[Rows from a 3D scene dataset]
────────────────
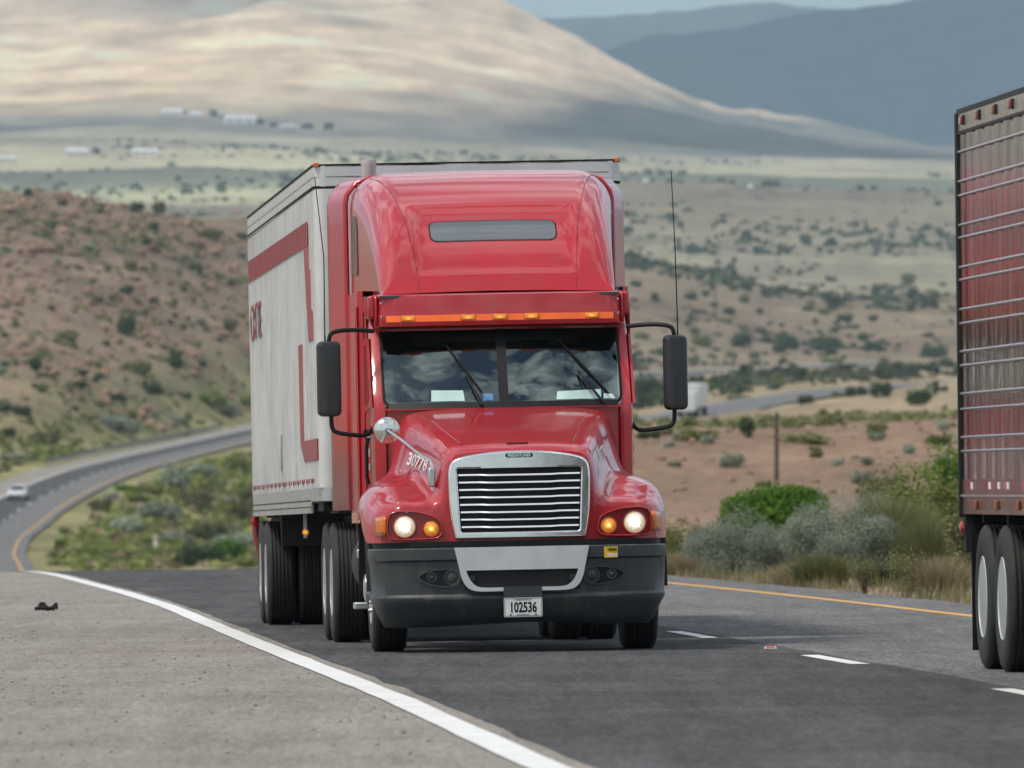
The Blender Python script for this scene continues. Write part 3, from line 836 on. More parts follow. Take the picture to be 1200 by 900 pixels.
# hood and fenders, lofted from the nose back to the cowl
HS = {  # station y -> half profile (x, z) from the crown outward and down
    .165: [(0, 1.600), (.30, 1.592), (.49, 1.575), (.555, 1.52), (.590, 1.37), (.612, 1.23), (.69, 1.180), (.88, 1.172), (1.03, 1.150), (1.09, 1.07), (1.10, .885)],
    .24: [(0, 1.640), (.30, 1.634), (.50, 1.615), (.575, 1.565), (.615, 1.42), (.640, 1.27), (.70, 1.215), (.90, 1.205), (1.06, 1.180), (1.13, 1.10), (1.145, .885)],
    .50: [(0, 1.705), (.31, 1.698), (.53, 1.678), (.610, 1.63), (.655, 1.48), (.685, 1.34), (.74, 1.285), (.95, 1.265), (1.09, 1.225), (1.17, 1.12), (1.19, .885)],
    .80: [(0, 1.770), (.33, 1.763), (.57, 1.742), (.655, 1.69), (.700, 1.54), (.735, 1.41), (.79, 1.360), (1.00, 1.335), (1.13, 1.28), (1.20, 1.17), (1.215, .98)],
    1.25: [(0, 1.855), (.36, 1.848), (.62, 1.825), (.715, 1.77), (.765, 1.60), (.810, 1.46), (.86, 1.410), (1.02, 1.375), (1.15, 1.315), (1.212, 1.20), (1.222, 1.14)],
    1.55: [(0, 1.915), (.42, 1.905), (.69, 1.88), (.780, 1.83), (.830, 1.65), (.880, 1.48), (.92, 1.42), (1.04, 1.375), (1.15, 1.31), (1.212, 1.20), (1.222, 1.02)],
    1.85: [(0, 1.965), (.45, 1.955), (.74, 1.93), (.835, 1.88), (.885, 1.70), (.930, 1.50), (.97, 1.43), (1.06, 1.370), (1.15, 1.30), (1.205, 1.18), (1.215, .88)]}
def arch(y):
    d = abs(y - 1.27)
    return .50 + math.sqrt(max(.62 ** 2 - d * d, 0)) if d < .62 else .86
hk = sorted(HS)
NP = 60
prof = [spline(HS[y], NP) for y in hk]
ysm = np.concatenate([np.linspace(.165, .24, 5), np.linspace(.27, .5, 8)[:-1], np.linspace(.5, 1.85, 34)])
hr = []
pf = np.array(prof)                                  # station, point, (x, z)
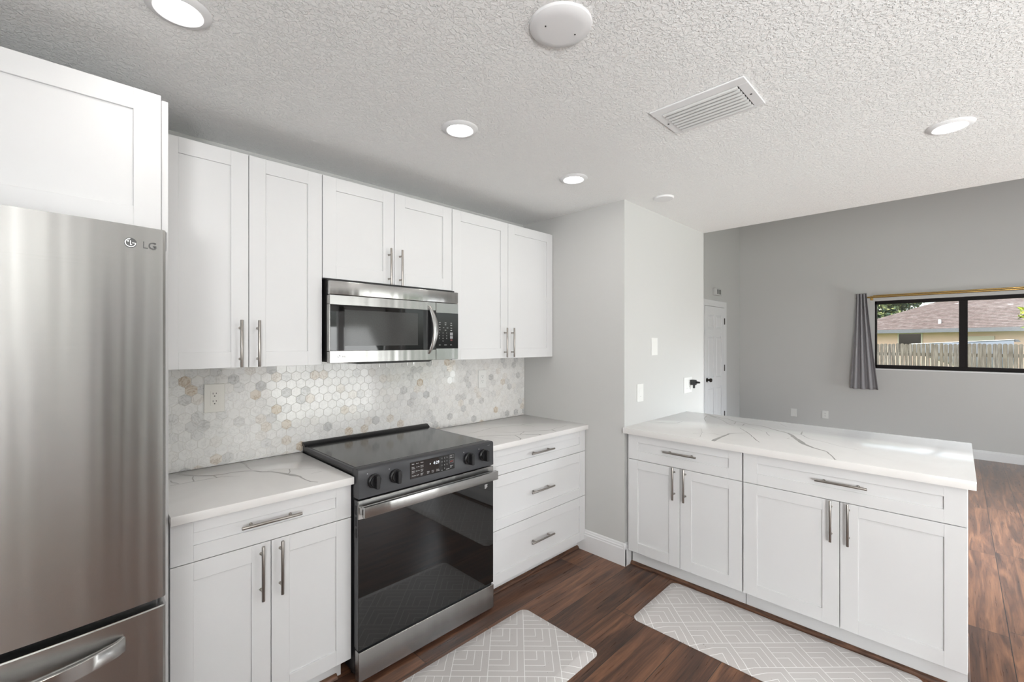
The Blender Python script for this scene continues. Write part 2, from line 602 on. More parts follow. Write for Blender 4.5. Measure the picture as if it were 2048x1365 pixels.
────────────────
The records above need to be restated word for word, with the pictures left out.

The Blender Python script for this scene continues. Write part 3, from line 836 on. More parts follow. Take the picture to be 1200 by 900 pixels.
# hood and fenders, lofted from the nose back to the cowl
HS = {  # station y -> half profile (x, z) from the crown outward and down
    .165: [(0, 1.600), (.30, 1.592), (.49, 1.575), (.555, 1.52), (.590, 1.37), (.612, 1.23), (.69, 1.180), (.88, 1.172), (1.03, 1.150), (1.09, 1.07), (1.10, .885)],
    .24: [(0, 1.640), (.30, 1.634), (.50, 1.615), (.575, 1.565), (.615, 1.42), (.640, 1.27), (.70, 1.215), (.90, 1.205), (1.06, 1.180), (1.13, 1.10), (1.145, .885)],
    .50: [(0, 1.705), (.31, 1.698), (.53, 1.678), (.610, 1.63), (.655, 1.48), (.685, 1.34), (.74, 1.285), (.95, 1.265), (1.09, 1.225), (1.17, 1.12), (1.19, .885)],
    .80: [(0, 1.770), (.33, 1.763), (.57, 1.742), (.655, 1.69), (.700, 1.54), (.735, 1.41), (.79, 1.360), (1.00, 1.335), (1.13, 1.28), (1.20, 1.17), (1.215, .98)],
    1.25: [(0, 1.855), (.36, 1.848), (.62, 1.825), (.715, 1.77), (.765, 1.60), (.810, 1.46), (.86, 1.410), (1.02, 1.375), (1.15, 1.315), (1.212, 1.20), (1.222, 1.14)],
    1.55: [(0, 1.915), (.42, 1.905), (.69, 1.88), (.780, 1.83), (.830, 1.65), (.880, 1.48), (.92, 1.42), (1.04, 1.375), (1.15, 1.31), (1.212, 1.20), (1.222, 1.02)],
    1.85: [(0, 1.965), (.45, 1.955), (.74, 1.93), (.835, 1.88), (.885, 1.70), (.930, 1.50), (.97, 1.43), (1.06, 1.370), (1.15, 1.30), (1.205, 1.18), (1.215, .88)]}
def arch(y):
    d = abs(y - 1.27)
    return .50 + math.sqrt(max(.62 ** 2 - d * d, 0)) if d < .62 else .86
hk = sorted(HS)
NP = 60
prof = [spline(HS[y], NP) for y in hk]
ysm = np.concatenate([np.linspace(.165, .24, 5), np.linspace(.27, .5, 8)[:-1], np.linspace(.5, 1.85, 34)])
hr = []
pf = np.array(prof)                                  # station, point, (x, z)
The Blender Python script for this scene continues. Write part 2, from line 602 on. More parts follow. Write for Blender 4.5. Measure the picture as if it were 2048x1365 pixels.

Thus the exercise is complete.